Rs 500, Rs 1,000 demonetised: Gujarat APMCs shut, farmers return home with produce

APMCs authorities have decided to keep their yards shut for five days till the situation improves.

Written by Gopal Kateshiya | Rajkot | Updated: November 10, 2016 1:17 pm
People queue up at a petrol pump in Surat Wednesday. PTI People queue up at a petrol pump in Surat Wednesday. PTI

THE Centre’s decision to demonetise Rs 500 and Rs 1,000 notes hit farmers hard as majority of Agriculture Produce Market Committees (APMCs) in the state suspended auction of commodities due to liquidity crunch. Several farmers were forced to take their produce back home. APMCs authorities have decided to keep their yards shut for five days till the situation improves. The auction began at some APMCs, but commission agents, who purchase agricultural produce from farmers and later sell them to traders, brought it to a halt, stating that they were unable to pay farmers cash in lower denomination currency notes. At some APMCs, the auction did not begin at all.

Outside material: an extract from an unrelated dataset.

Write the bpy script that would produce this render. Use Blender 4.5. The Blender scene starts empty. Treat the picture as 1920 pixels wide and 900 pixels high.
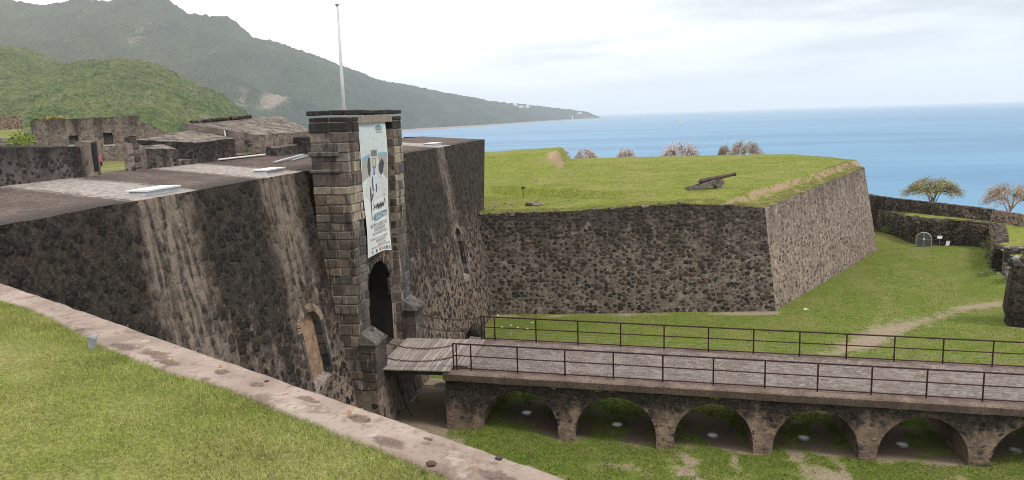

WATCH: Serpentine Queues Outside Banks To Exchange Rs 500, Rs 1,000 Notes

Caught unawares, some farmers agreed to delayed payment while many others took their goods back home.

At Gondal APMC, the largest market of groundnut in the state, the auction began on time. But it came to halt within an hour. “Farmers refused to accept Rs 500 and Rs1,000 notes. But all commission agents had these notes only as usually farmers demand them. But today, the situation was different. We were in a fix. Since we have to pay cash to farmers, we don’t keep much balance in bank accounts. Therefore, we were unable to give cheques to farmers either. In such a scenario, we had no option but to suspend the auction,” Mukesh Satasiya, president of Gondal APMC Commission Agents Association, said.

Paresh Vadodariya, a commission agent at Gondal APMC, said he did some business. “I purchased 90 quintals of groundnut. But I had only Rs 15,000 cash in the denomination of Rs 100. I paid Rs 5,000 each to three farmers who said they were in dire need. The rest of them, from Halvad taluka of Morbi, agreed to give me a week’s time for payment,” said Vadodariya.

Jayanti Dhol, chairman of Gondal APMC said that the market will remain closed. “The commission agents said they will be unable to pay farmers cash. Therefore, we have decided to keep the APMC closed for two days,” Dhol told The Indian Express. The chairman added that only around 3,000 quintal groundnut could be auctioned against the average 12,000 per day.

WATCH VIDEO: Rs 500 & Rs 1000 Illegal: Scuffle At An ATM With People Queuing Up To Withdraw Money

The situation was worse in Junagadh APMC. “We persuaded agents to auction vegetable. But they did not touch other commodities. So the market is full with groundnut and cotton but there are no buyers,” said chairman Bhikha Gajera.

At Halvad in Morbi, one of the biggest markets for cotton, the arrival halved. “We persuaded farmers to either take their goods back or accept delayed payment and managed to auction out 3,400 quintal of cotton. Some farmers even accepted Rs 500 and Rs1,000 notes,” said chairman Ranchhod Patel, adding that he had ordered to keep the yard shut from tomorrow for indefinite period.

Mehsana APMC also remained closed. Commission agents gathered at the auction yard, but decided not to undertake auction for want of liquidity, said secretary Dilip Joshi. Some farmers were forced to take their commodities back. “I was in need of money for a social occasion in the family. But when I reached the yard with my consignment of cotton, authorities there told me auction will not happen today. Nor were they certain as to how many days will the yard remain closed. Therefore, for the safety of my cotton, I did not unload it from chhakdo rickshaw and took it back home,” said a farmer from Vinchhiya taluka of Rajkot.

Others who have already sold their produce are also in a tight corner. “I have sown cotton in my entire holding of 50 hectare and have engaged around 50 permanent labourers. They demand odd amounts like Rs 200 everyday for meeting their daily needs. I just wonder how will I manage the situation. Plus, I never ask for bills of purchase. I shall do what everybody else will do,” said Balwantsinh Jhala, a farmer from Malanka village in Dhrangdhra taluka of Surendrangar.

But some are not that concerned. “I sold my 20 quintal of groundnut 20 days ago at Rs3,750 per quintal. I used the money to clear dues of labourers and traders of pesticides and fertilisers. Around Rs 20,000 cash is left with me and it shouldn’t be much of a problem to get it exchanged at bank,” said Kanaksinh Jadeja, a farmer from Panchiyavadar village in Gondal taluka of Rajkot district.